After you towel off, your golf options are two nine-hole courses—Blue Tip and Britannia—and the 18-hole North Sound Golf Club. Of the three, Blue Tip is in the best condition. Greg Norman designed the par-36, 3,516-yard course, which is adjacent to the Ritz-Carlton Hotel. Water comes into play almost everywhere, and the opening holes, typically into the wind, make it play much longer than its scorecard yardage. You'll learn to take more club and make an easy swing to manage your way around the scenic course. The hotel has villas and standard rooms and is a terrific place to stay. The resort's service is so good, the concierge actually drove to the airport to pick up a cellphone left in a taxi by a person in my group.

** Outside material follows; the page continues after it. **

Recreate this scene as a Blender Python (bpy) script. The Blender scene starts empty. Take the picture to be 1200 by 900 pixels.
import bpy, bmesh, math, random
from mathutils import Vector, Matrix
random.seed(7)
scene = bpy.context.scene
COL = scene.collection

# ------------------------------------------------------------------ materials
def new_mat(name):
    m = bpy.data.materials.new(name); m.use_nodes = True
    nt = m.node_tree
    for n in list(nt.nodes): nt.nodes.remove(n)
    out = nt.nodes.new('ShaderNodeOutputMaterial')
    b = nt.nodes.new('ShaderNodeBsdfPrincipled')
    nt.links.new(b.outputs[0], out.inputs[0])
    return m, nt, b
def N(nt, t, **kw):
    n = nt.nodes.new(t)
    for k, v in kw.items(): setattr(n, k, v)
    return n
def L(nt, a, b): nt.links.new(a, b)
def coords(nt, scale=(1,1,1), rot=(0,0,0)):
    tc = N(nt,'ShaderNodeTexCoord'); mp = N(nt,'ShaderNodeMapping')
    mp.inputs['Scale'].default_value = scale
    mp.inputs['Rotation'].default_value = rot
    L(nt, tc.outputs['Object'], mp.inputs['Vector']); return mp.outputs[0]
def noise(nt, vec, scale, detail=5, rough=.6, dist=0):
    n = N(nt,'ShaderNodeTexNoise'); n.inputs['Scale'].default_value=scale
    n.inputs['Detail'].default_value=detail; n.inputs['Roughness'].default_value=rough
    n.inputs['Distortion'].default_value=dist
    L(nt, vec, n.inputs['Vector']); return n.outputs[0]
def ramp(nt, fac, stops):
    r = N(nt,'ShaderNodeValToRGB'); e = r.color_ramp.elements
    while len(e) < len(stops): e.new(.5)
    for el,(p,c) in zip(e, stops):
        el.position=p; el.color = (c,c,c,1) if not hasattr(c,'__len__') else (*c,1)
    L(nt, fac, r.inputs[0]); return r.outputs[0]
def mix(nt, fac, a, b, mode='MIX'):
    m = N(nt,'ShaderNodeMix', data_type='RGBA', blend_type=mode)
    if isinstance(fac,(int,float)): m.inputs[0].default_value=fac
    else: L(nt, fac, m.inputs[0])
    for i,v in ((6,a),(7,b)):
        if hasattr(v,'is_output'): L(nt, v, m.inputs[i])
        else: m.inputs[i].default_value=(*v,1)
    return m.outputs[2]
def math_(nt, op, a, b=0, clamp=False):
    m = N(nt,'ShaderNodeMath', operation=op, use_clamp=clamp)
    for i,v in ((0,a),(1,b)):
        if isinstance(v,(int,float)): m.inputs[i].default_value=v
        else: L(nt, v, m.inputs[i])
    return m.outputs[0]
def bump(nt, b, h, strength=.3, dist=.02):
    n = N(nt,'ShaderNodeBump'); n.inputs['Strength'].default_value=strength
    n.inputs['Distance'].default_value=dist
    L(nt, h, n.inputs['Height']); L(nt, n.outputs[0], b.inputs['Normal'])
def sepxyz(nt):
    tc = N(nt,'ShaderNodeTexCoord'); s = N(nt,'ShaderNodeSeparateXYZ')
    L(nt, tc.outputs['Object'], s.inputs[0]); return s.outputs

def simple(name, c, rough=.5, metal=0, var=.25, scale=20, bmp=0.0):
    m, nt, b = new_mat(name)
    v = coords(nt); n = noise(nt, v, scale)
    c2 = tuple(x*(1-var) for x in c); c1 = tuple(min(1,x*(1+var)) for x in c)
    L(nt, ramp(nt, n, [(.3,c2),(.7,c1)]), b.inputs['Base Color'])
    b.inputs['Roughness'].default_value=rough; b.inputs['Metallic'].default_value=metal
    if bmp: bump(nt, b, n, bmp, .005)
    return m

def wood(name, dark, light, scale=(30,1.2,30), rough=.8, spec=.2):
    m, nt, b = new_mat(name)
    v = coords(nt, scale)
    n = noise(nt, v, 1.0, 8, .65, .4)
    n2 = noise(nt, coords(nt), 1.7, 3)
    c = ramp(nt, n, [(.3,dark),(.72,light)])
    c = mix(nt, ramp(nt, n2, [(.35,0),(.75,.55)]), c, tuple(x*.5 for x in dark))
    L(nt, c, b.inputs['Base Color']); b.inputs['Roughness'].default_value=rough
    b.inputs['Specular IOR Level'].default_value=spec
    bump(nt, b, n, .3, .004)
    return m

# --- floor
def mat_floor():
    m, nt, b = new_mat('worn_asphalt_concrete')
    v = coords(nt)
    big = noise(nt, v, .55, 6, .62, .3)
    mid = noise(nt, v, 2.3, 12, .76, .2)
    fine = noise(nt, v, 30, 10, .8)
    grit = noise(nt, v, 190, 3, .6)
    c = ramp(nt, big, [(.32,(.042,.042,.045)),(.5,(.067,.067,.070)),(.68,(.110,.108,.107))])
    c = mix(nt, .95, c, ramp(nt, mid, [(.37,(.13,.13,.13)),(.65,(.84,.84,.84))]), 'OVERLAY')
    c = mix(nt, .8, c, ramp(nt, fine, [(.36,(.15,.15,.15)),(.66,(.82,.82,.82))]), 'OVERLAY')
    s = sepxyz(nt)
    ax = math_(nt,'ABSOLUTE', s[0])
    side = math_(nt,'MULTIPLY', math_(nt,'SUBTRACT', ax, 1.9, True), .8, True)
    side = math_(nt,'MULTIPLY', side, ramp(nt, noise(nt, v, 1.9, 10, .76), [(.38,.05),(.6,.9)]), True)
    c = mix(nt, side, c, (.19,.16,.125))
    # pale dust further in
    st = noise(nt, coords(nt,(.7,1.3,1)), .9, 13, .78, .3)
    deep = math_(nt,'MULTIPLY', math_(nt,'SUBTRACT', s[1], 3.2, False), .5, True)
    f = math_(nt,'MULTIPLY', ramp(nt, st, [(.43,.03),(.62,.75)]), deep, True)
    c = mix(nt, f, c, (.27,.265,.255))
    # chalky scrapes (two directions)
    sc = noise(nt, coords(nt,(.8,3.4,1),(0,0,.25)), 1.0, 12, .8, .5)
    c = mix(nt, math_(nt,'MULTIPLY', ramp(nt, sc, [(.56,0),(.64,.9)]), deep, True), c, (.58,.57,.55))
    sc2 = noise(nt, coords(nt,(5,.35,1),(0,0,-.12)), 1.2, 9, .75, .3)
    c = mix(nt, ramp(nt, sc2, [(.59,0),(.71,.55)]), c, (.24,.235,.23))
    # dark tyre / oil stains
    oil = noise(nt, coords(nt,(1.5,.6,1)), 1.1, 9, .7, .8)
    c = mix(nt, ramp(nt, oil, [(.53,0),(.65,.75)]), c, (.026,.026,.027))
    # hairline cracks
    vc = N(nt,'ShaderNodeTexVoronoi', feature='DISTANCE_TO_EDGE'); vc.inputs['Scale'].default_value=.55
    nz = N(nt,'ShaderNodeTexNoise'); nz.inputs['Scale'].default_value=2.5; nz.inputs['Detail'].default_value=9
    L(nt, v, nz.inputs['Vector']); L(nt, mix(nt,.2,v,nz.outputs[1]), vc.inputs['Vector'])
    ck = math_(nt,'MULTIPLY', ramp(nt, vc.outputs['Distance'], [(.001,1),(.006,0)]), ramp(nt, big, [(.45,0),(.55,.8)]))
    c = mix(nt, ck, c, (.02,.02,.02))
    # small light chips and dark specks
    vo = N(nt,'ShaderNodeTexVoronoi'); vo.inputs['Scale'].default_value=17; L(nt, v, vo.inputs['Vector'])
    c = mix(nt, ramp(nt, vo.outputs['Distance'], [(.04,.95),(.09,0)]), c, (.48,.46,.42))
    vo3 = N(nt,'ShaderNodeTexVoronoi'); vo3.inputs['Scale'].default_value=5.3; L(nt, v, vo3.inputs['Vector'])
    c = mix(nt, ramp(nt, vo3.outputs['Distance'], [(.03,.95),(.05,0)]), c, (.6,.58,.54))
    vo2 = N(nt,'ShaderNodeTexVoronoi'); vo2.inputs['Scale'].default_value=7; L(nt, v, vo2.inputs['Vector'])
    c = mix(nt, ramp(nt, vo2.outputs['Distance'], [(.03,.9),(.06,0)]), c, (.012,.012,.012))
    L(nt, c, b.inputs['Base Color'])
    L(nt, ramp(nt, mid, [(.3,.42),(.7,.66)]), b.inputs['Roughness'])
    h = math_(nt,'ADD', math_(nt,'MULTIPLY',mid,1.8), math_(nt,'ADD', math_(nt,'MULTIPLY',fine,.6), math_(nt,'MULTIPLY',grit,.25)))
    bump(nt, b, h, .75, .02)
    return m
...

North Sound also relies on wind and water to defend its par-71, 6,605-yard layout. The most memorable hole on the entire island is the 235-yard 11th, which is framed by the sea and requires a cannon shot over a pond to avoid double bogey. Of the three courses on the island, Britannia gets the nod for having the most personality. What it lacks in conditioning—it's only so-so—it makes up with quirky holes, including drivable par 4s, a brutal par 3 over water and mangroves, and a par-5 closing hole that is reachable in two thanks to a predominantly east-to-west breeze. You can use different teeing areas to make up a 5,829-yard, par-70 course, or you can treat it as a short nine-hole course. Jack Nicklaus designed Britannia to be played with a special, limited-flight golf ball known as the Cayman. It had pimples instead of dimples and flew about 60 percent of the distance of a normal ball. It never caught on because golfers couldn't accept 150-yard tee shots.